Wednesday, 14 November 2012

#090 The Old Trooper, Christleton, Cheshire : 1996 to 2012

Our first ever canal trip to Chester was back in 1996 following our first ever visit to Llangollen a few days earlier. We stopped at Christleton on our way out of Chester and moored up right outside The Old Trooper.
This was on the evening of Saturday 31st August 1996. In those days it was a Beefeater which suited us perfectly as we're quite partial to a steak with our evening's lager! As I recall it was a classic Beefeater of that period - inside it was a maze of different levels meaning that, although the place was quite busy, you felt as though you were the only customers there, not being able to see the 'big picture' of the restaurant layout.

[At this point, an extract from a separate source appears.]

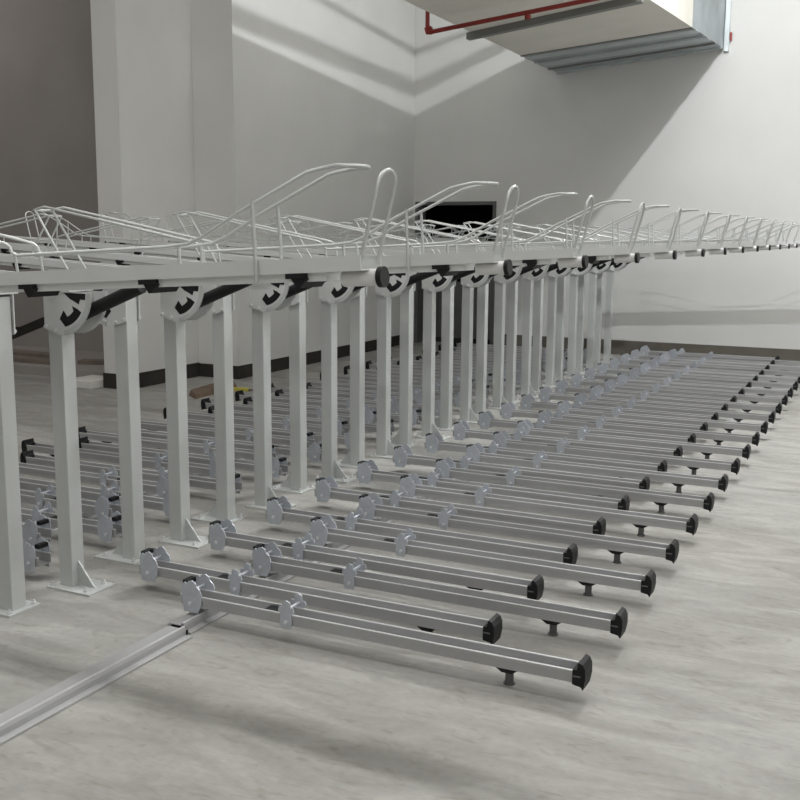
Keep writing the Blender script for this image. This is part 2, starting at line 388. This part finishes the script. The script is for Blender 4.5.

On that visit we didn't venture forth into Christleton, an omission we've remedied in subsequent years. We didn't revisit The Old Trooper until 2012. This trip was the first canal venture since we'd sold Emma Jane and was our first experience of hiring a narrowboat. Our starting point was the Anglo Welsh hire base at Bunbury on the Shropshire Union Canal and we visited Christleton, again on the way out of Chester.
This was at lunchtime on Wednesday 11th April 2012. We'd had lunch at the Ring o' Bells in the village, but decided to revisit The Old Trooper for a last pint of the session for old time's sake. And what a transformation! I still find it amazing that some pubs hardly change over the years whilst some have a complete makeover (sometimes more than once)! Outside the building itself is largely unchanged in shape, but the decoration is somewhat different. Inside, it is nothing like it was 16 years ago. Now it is completely open and all on one level (apart from a couple of steps up at the back).

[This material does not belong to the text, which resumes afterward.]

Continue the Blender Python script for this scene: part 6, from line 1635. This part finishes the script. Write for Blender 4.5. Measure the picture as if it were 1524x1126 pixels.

As I recall, Beefeater were owned by Whitbread (still are, Ed) and Harvester are owned by Mitchells & Butlers, so there has obviously been a bit of property dealing in the intervening 16 years since our last visit! It was very difficult to see if it was still called The Old Trooper, but the name is just visible beneath the green Harvester pole sign (on the left of the picture), but on their website the name is much more prominent.